Which isn’t to say that life in the sunshine was without hazard. And here we circle back to “The Gulf Stream.” It’s a gripping image, for sure: a lone black man, shirtless and distracted, lies on a teetering skip, its mast broken off at the base. Blood filters through the surrounding waves; sharks are circling. Pitched on the horizon is a schooner sundering away from the crisis at hand. The canvas brings to mind a host of precedents, not least John Singleton Copley’s “Watson and the Shark” (1778) and Géricault’s “Raft of the Medusa” (1818-19). Homer’s painting is starker in its theatricality and not tied to a specific narrative– which may account for the consternation engendered upon its initial public display.

Viewers wanted a backstory. Homer did not suffer the public gladly. “The unfortunate negro,” he wrote, “will be rescued & returned to his friends and home, & ever after live happily.” Over and out! He went on: “I have crossed the Gulf Stream ten times & I should know something about it. The boat & sharks are outside matters of very little consequence.”

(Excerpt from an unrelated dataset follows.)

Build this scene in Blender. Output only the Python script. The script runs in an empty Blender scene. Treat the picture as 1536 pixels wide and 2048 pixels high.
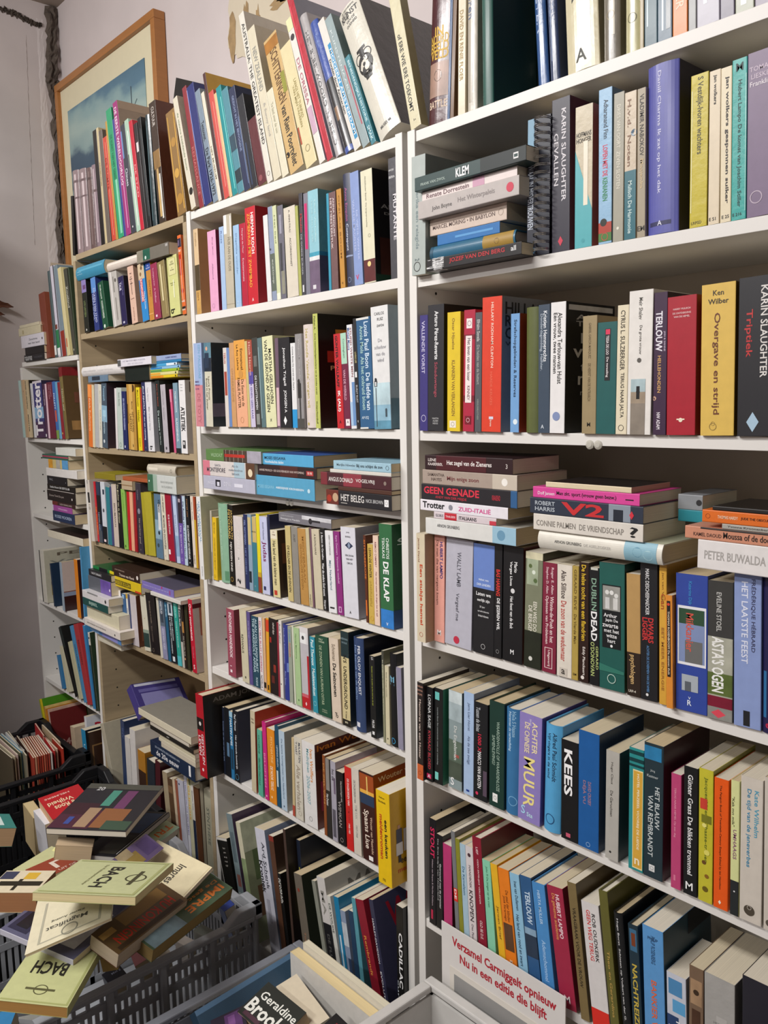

“Outside matters of very little consequence?” Nonsense. Artists are rarely the best interpreters of their own work. Contrary to Homer’s testy dismissal of narrative, “The Gulf Stream” betrays grim determination, a stoic refusal to grant credence to the most trying of circumstances. Homer’s moralism, like that of Melville or Conrad, is inescapable and weighted, stubbornly independent and elusive in its probity. Like the best art, “The Gulf Stream” resists ideological pigeonholing or the machinations of fashion. Homer will survive the distrust and condescension of our theory-besotted gatekeepers. In the meantime, Crosscurrents is filled with paintings that merit our puzzlement and earn our pleasure.